Dodgers All-Star relief pitcher Kenley Jansen had a 10-game scoreless streak coming into Saturday night, but one swing of Rizzo’s bat was all that was needed to restore balance to the everlasting battle of pitcher versus hitter. After Jansen hit Kris Bryant with a pitch to put him on base, Rizzo activated “clutch mode”, mashing a 400-foot bomb out to right field.

Though small, Saturday night’s homer gives Rizzo a three-game hitting streak, perhaps forecasting that things are trending  upwards for the first baseman as the Cubs look to close out the series against the Dodgers with a win on Sunday night. And not to be left out of the fun, Pedro Strop came in to face the Justin Turner, MVP hopeful Cody Bellinger, Max Muncy and Matt Beaty to nail down the save.

Never afraid of high-pressure moments, Stop came through big time.

Strop got a ground out from Turner, struck out Bellinger and Beaty in his 15-pitch save effort. This was a much-needed win for the Cubs, who have well-documented struggles on the road. As they look to split the four-game set with the Dodgers on Sunday night, the Cubs can be pleased with their fight this week.

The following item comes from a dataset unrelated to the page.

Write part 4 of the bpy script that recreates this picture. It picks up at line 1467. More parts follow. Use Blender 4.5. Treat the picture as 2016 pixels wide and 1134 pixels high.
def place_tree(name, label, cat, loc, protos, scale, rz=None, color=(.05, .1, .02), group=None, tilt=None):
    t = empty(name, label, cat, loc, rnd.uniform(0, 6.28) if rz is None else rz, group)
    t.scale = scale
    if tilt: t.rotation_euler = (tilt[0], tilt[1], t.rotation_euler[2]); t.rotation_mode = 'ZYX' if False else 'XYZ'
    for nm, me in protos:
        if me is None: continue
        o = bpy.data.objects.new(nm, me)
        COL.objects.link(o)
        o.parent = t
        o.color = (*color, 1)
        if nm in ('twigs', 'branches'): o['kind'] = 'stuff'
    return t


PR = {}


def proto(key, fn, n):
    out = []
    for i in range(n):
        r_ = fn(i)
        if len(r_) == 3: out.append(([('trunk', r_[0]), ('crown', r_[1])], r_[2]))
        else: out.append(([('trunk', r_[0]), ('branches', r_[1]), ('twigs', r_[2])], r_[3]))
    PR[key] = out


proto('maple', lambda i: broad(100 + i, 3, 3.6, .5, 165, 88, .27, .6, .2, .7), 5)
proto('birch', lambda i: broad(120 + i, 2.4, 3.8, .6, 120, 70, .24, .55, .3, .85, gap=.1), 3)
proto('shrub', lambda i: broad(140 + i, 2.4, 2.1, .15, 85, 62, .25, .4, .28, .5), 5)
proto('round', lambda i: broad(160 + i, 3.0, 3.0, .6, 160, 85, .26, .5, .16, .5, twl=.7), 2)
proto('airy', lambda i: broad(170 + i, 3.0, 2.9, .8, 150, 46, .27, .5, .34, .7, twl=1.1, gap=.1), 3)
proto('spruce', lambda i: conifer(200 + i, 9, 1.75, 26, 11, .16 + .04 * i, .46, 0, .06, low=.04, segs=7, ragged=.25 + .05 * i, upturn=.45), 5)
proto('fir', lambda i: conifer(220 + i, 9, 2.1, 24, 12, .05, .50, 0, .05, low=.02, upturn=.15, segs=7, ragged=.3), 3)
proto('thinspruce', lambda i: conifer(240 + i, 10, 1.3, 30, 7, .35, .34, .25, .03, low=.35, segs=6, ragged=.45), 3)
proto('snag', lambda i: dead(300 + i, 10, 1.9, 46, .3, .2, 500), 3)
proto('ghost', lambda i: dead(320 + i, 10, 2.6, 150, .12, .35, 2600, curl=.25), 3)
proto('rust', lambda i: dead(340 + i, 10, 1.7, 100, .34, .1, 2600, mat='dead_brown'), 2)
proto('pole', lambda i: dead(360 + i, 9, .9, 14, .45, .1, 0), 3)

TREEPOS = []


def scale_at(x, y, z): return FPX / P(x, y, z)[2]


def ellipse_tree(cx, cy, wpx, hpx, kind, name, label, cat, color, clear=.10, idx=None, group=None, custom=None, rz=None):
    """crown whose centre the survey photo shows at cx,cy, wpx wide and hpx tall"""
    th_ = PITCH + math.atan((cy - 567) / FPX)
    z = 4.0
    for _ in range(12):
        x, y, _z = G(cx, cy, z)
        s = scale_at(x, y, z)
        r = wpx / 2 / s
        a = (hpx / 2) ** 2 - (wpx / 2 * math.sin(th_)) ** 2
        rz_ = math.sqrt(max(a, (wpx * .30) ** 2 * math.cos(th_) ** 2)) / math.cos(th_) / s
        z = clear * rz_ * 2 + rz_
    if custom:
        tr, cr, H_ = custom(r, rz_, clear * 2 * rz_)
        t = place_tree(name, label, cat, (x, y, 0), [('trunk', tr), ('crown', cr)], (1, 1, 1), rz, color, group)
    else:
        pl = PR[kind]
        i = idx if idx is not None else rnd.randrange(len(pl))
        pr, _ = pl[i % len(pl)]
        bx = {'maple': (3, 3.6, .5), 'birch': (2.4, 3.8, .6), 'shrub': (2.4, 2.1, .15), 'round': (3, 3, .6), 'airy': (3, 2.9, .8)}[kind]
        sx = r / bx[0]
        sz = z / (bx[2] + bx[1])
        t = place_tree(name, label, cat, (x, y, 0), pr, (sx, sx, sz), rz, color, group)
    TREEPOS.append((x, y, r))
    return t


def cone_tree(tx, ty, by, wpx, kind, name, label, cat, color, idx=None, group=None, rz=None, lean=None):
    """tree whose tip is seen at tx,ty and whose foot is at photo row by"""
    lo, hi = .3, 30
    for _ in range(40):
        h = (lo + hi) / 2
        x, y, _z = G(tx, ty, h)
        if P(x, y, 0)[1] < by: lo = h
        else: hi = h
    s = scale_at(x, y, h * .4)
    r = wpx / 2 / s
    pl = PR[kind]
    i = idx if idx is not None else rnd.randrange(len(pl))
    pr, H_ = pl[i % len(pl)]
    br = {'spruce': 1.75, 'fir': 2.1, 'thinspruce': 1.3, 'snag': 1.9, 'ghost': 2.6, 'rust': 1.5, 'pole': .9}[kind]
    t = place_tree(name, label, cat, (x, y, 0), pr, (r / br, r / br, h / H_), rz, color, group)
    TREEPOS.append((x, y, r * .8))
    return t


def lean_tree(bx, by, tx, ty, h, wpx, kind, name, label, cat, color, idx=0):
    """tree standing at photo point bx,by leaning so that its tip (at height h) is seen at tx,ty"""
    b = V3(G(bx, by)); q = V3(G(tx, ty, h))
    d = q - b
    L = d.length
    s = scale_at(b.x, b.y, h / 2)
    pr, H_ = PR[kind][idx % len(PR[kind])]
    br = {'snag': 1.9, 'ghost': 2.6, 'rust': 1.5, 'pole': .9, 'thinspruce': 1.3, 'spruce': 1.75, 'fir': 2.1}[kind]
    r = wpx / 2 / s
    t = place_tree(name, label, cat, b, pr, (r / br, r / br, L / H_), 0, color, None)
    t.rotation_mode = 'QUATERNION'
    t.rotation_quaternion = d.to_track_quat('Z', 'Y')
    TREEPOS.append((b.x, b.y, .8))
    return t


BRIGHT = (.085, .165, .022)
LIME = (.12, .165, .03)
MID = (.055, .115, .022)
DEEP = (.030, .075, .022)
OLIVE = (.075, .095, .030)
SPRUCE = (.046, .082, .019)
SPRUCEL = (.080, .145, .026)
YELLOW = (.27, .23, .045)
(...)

Saturday’s win over the Dodgers was the Cubs first win of the season after trailing through six innings, as they were 0-23 in such situations prior to the victory. Amid a season that has been fraught with injury and general roster construction concerns, it was wonderful to see the Cubs pull out a tough win lead by the much-maligned Darvish and the never-quit attitude of his teammates.